Após mais de duas décadas de negociação, assinala-se o marco histórico na proteção global dos oceanos. Pela primeira vez existe um quadro jurídico para proteger a biodiversidade em águas internacionais, que não pertencem a nenhum país, mas pertencem, em rigor, a todos nós – o alto mar começa onde terminam as zonas económicas exclusivas de cada Estado.

A sua importância é fácil de explicar: o oceano regula o clima, absorve carbono, gera oxigénio e garante alimento e rendimento a milhões de pessoas.
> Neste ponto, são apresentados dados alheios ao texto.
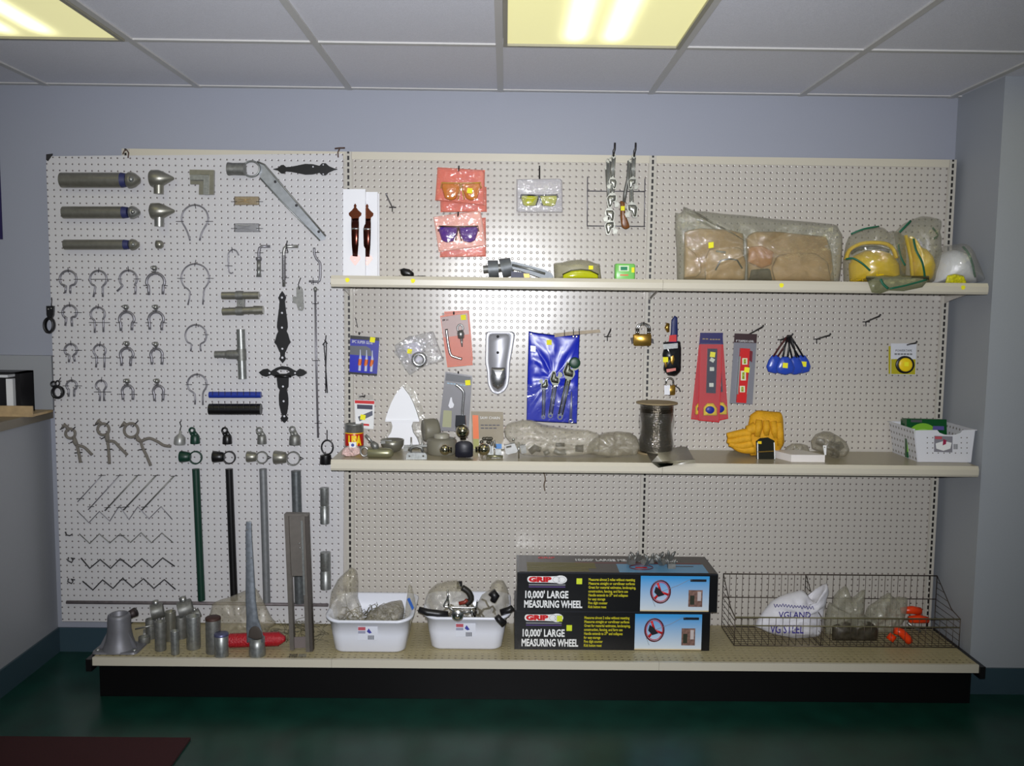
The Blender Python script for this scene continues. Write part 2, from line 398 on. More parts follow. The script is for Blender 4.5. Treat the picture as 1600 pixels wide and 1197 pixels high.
for k, (a, b) in enumerate(fixt):
    x0, x1 = LX[a]+.013, LX[a+1]-.013; y1, y0 = LY[b]-.013, LY[b+1]+.013
    t = Thing('ceiling_light', ['recessed fluorescent ceiling light in the top left corner of the picture', 'recessed fluorescent ceiling light above the middle of the shelving, two tubes glowing', 'added unseen ceiling light behind the viewer on the left, for ambient light', 'added unseen ceiling light behind the viewer in the middle, for ambient light', 'added unseen ceiling light at the far right of the room, for ambient light'][k], 'ceiling light', 'recessed ceiling lights')
    g = G(); 
    for A, B in (((x0, y0), (x0+.014, y1)), ((x1-.014, y0), (x1, y1)), ((x0+.014, y0), (x1-.014, y0+.014)), ((x0+.014, y1-.014), (x1-.014, y1))): g.box((A[0], A[1], ZC-.012), (B[0], B[1], ZC+.02))
    g.box((x0, y0, ZC+.02), (x1, y1, ZC+.08)); t.add('frame', g, mat('fixture_frame', (150, 146, 128), .4))
    g = G(); g.box((x0+.014, y0+.014, ZC-.004), (x1-.014, y1-.014, ZC)); t.add('diffuser', g, DM)
    t.done()

# ================================================================== gondola shelving
PEG = pattern_mat('beige_perforated_steel', (189, 183, 174), (112, 102, 98), .24, 'holes', .135, oz=.2, bstr=.5)
UPM = pattern_mat('slotted_upright', (186, 181, 170), (28, 24, 24), .35, 'slots')
DECKM = pattern_mat('deck_enamel', (172, 160, 124), (110, 98, 74), .4, 'holes', .15, ax=('X', 'Y'), zmax=-.15)
ZT = 2.102
UX = [P(197, 240, 0).x, P(546, 560, 0).x, P(1013.5, 500, 0).x, P(1471, 560, 0).x]
t = Thing('gondola_shelving', 'long beige perforated steel gondola shelving unit with black base along the back wall', 'shelving unit')
for i in range(3):
    g = G(); g.box((UX[i]+.017, 0, .14), (UX[i+1]-.017, .02, ZT-.03)); t.add('back_panel', g, PEG)
    g = G(); g.box((UX[i]+.014, -.004, ZT-.03), (UX[i+1]-.014, .024, ZT)); t.add('top_rail', g, CREAM)
for x in UX:
    g = G(); g.box((x-.0135, -.006, 0.02), (x+.0135, .045, ZT)); t.add('upright', g, UPM)
    g = G(); 
    for s_ in (-1, 1): g.box((x+s_*.0135, -.002, .14), (x+s_*.0165, .02, ZT)); 
    t.add('joint_strip', g, BEIGE)
dx = [P(144, 1030, DF).x, P(518, 1034, DF).x, P(1030, 1038, DF).x, P(1530, 1042, DF).x]
for i in range(3):
    g = G(); g.box((dx[i]+.0005, -.008, ZD-.02), (dx[i+1]-.0005, DF+.012, ZD)); t.add('deck', g, DECKM)
    g = G(); g.prismw([[Vector((dx[i]+.0005, DF+.012, ZD+.001)), Vector((dx[i]+.0005, DF+.012, ZD-.03)), Vector((dx[i+1]-.0005, DF+.012, ZD-.03)), Vector((dx[i+1]-.0005, DF+.012, ZD+.001))]], -.012)
    t.add('price_channel', g, CREAM)
    g = G(); g.box((dx[i]+.012+(0 if i else 0), DF+.04, 0.0004), (dx[i+1]-(.012 if i == 2 else 0)-(.0 if i == 2 else -.012), DF+.03, ZD-.03)); t.add('kick_plate', g, mat('black_kick_plate', (7, 6, 7), .5, spec=.2))
for x, s in ((dx[0], -1), (dx[3], 1)):
    g = G(); g.box((x+s*.001, 0, ZD-.05), (x+s*.022, DF-.006, ZD-.004)); t.add('end_bracket', g, BLACK)
t.done()
# four lift-off shelves
def shelf(x0, x1, z, label, stickers=(), brk=()):
    t = Thing('metal_shelf', label, 'shelf', 'beige metal shelves')
    g = G(); g.box((x0, -.010, z-.004), (x1, SF+.012, z)); t.add('deck', g, DECKM2)
    h = .042; prof = [(SF+.012, z), (SF+.003, z+.001), (SF, z-.004), (SF-.004, z-.012), (SF-.004, z-h+.01), (SF, z-h+.002), (SF+.012, z-h)]
    g = G(); g.loft([[Vector((x, y, zz)) for y, zz in prof] for x in (x0, x1)], smooth=False); ch = t.add('price_channel', g, CREAM)
    for u in stickers:
        a = P(u, 500, SF-.0045); g = G(); n = 9
        g.prismw([[Vector((a.x+math.cos(2*PI*k/n)*.0085*(1+.25*math.sin(k*2.3)), SF-.0046, z-.016+math.sin(2*PI*k/n)*.0085)) for k in range(n)]], .0004); t.subp(ch, 'price_sticker', g, YSTICK)
    g = G(); g.box((x0+.02, -.03, z-.014), (x1-.02, -.045, z-.004)); g.box((x0+.02, -.16, z-.012), (x1-.02, -.175, z-.004)); t.add('stiffener', g, BEIGE)
    for x in brk:
        g = G(); pts = [(-.008, z-.004), (-.29, z-.004), (-.29, z-.02), (-.06, z-.062), (-.008, z-.075)]
        g.loft([[Vector((x+dx_, y, zz)) for y, zz in pts] for dx_ in (-.0015, .0015)], smooth=False)
        t.add('bracket', g, BEIGE)
    return t.done()
DECKM2 = mat('shelf_deck_enamel', (165, 155, 130), .3, noise_amt=.04, nscale=60)
xa, xb, xc = P(517, 428, SF).x, P(1036, 435, SF).x, P(1544, 446, SF).x
shelf(xa, xb-.0005, ZU, 'upper beige steel shelf, left half, under the hanging safety glasses', (543, 645), (UX[1]+.004, UX[2]-.004))
shelf(xb+.0005, xc, ZU, 'upper beige steel shelf, right half, carrying the bagged tool belts', (1219, 1502), (UX[2]+.004, UX[3]-.004))
xa, xb, xc = P(517, 720, SF).x, P(1035, 727, SF).x, P(1529, 732, SF).x
shelf(xa, xb-.0005, ZM, 'lower beige steel shelf, left half, crowded with metal fittings', (), (UX[1]+.004, UX[2]-.004))
shelf(xb+.0005, xc, ZM, 'lower beige steel shelf, right half, carrying the yellow gloves', (), (UX[2]+.004, UX[3]-.004))
# ================================================================== white pegboard
t = Thing('pegboard', 'white perforated hardboard panel covered with fence hardware samples', 'pegboard')
WPEG = pattern_mat('white_pegboard', (197, 195, 196), (106, 98, 98), .32, 'holes', .125, oz=.4, bstr=.4)
g = G()
r = [(80, 244), (536, 241), (539, 600), (521, 974), (99, 975), (74, 258), (75, 249)]
g.prism([(79, 244), (536, 240), (538, 600), (536, 975), (97, 971), (84, 600), (72, 256), (73, 248)], YB, .006); t.add('panel', g, WPEG)
g = G(); g.prism([(72, 241), (82, 240), (80, 245), (75, 252), (72, 250)], YB-.001, .004); t.add('corner_clip', g, DWIRE)
t.done()
for (u, lab) in ((197, 'small bent wire hook holding the top left of the white pegboard'), (531, 'small bent wire hook holding the top right corner of the white pegboard')):
    g = G(); y = YB
    if u < 300: g.pt([(u-5, 241, YB-.004), (u-3, 236, YB-.004), (u+1, 234, YB), (u+4, 239, YB-.006), (u+3, 247, YB-.006)], 1.0, y)
    else: g.pt([(u-8, 232, YB-.004), (u, 231, YB-.004), (u+8, 231, YB-.004)], 1, y); g.pt([(u, 231, YB-.004), (u-3, 238, YB-.003), (u-2.5, 246, YB-.003)], 1.0, y)
    solo('wire_hook', g, mat('rusty_wire', (92, 70, 62), .6, .3), lab, 'hook', 'wire hooks on top of the pegboard')
# ================================================================== samples wired to the white pegboard
ROW = ['top row', 'second row', 'third row', 'bottom row']; CL = ['first column', 'second column', 'third column', 'fourth column']
def ties(t, segs, r=.55, mt=None):
    for (u0, v0, u1, v1) in segs:
        g = G(); g.pt([(u0, v0), ((u0+u1)/2, (v0+v1)/2, YB-.012), (u1, v1)], r, YB-.004, 5); t.add('wire_tie', g, mt or DWIRE)
def arc(u, v, r, a0, a1, n=14, ry=None):
    return [(u+r*math.cos(math.radians(a0+(a1-a0)*k/n)), v-(ry or r)*math.sin(math.radians(a0+(a1-a0)*k/n))) for k in range(n+1)]
def omega(u, v, r, neckL, footL, neckR, footR, rad, label, seg, group='wire ring hooks on the white pegboard', name='wire_ring_hook', cat='hook'):
    t = Thing(name, label, cat, group)
    path = [footL, neckL]+arc(u, v, r, 222, -42, 16)+[neckR, footR]
    g = G(); g.pt(smooth([Vector(p) for p in path], 2), rad, YB-rad*K(YB)-.0006); t.add('ring', g, WIRE)
    ties(t, seg); t.done()
sz = lambda i: ['largest', 'large', 'medium', 'smallest'][i]
c1 = [(106.5, 436, 13, (103, 447), (101.7, 458), (110, 447), (110, 458)), (108.7, 488, 11, (103.5, 496), (102, 509), (112, 496), (112.7, 510)),
      (110.7, 547, 9.5, (108, 555), (107.7, 566), (115, 555), (117, 565)), (112, 602.5, 8, (107.5, 609), (107, 619.6), (116, 609), (116, 619.6))]
for i, a in enumerate(c1):
    u, v, r = a[:3]
    omega(u, v, r, a[3], a[4], a[5], a[6], 1.7, '%s grey wire ring hook with short legs, first column, %s of the sample grid' % (sz(i), ROW[i]), [(u-.5, v-r-5, u+.5, v-r+3), (u-r-6, v+.5, u-r+4, v+.5), (u+r-4, v+.5, u+r+8, v+.5)])
c2 = [(153.6, 436, 13, (149, 448), (146, 464), (160.7, 448), (160.7, 464)), (152.8, 491, 11, (148, 502), (148, 520), (161.5, 500), (161.7, 519)),
      (155.6, 548, 9.3, (151, 560), (150, 574), (163.5, 556), (163, 574.5)), (158, 602.5, 8, (156, 611), (156, 626.6), (162.5, 611), (162.7, 626.6))]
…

Sem uma proteção séria face a ameaças como a sobrepesca, aquecimento, poluição, projetos de geoengenharia ou mineração (embora esta supervisionada por outra entidade, a ISA), podemos muito bem ver o mar transformar-se numa espécie de “deserto líquido”.

O tratado promove a criação de Áreas Marinhas Protegidas em alto mar e reconhece esta vasta superfície como um bem comum da humanidade, a ser gerido com justiça e rigor científico. Introduz normas comuns para avaliações de impacto ambiental, evitando que cada país faça as suas próprias regras de conveniência. E ainda prevê mecanismos de partilha de benefícios dos recursos genéticos marinhos, procurando maior justiça entre países ricos e pobres. Tudo isto alinhado com a meta global de proteger 30% da terra e do mar até 2030.

Mas convém não criar ilusões. Este é apenas um ponto de partida. Sem uma adesão ampla, levantam-se limitações sérias para o real sucesso do tratado, com o risco de uns cumprirem as regras enquanto outros continuam a explorar livremente. E é aqui que entra o maior fator de resistência. As grandes potências marítimas, como Estados Unidos, China, Rússia ou Japão, ainda não ratificaram o acordo. E não se perspetiva que o façam num horizonte próximo – Rússia e Japão nem sequer o assinaram; e os EUA assinaram-no na presidência Biden, o que, como sabemos, pouco ou nada valerá para Trump.

São estes os “cowboys” mais influentes do faroeste oceânico. Nesta era em que também nos mares se jogam rivalidades comerciais e militares que minam a cooperação multilateral entre potências, alguém conseguirá convencer Trump, Xi ou Putin a jogar sob as mesmas regras? Muito provavelmente, não. Para já, o tratado transmite pelo menos um sinal de esperança, uma porta aberta a que mais adultos entrem na sala.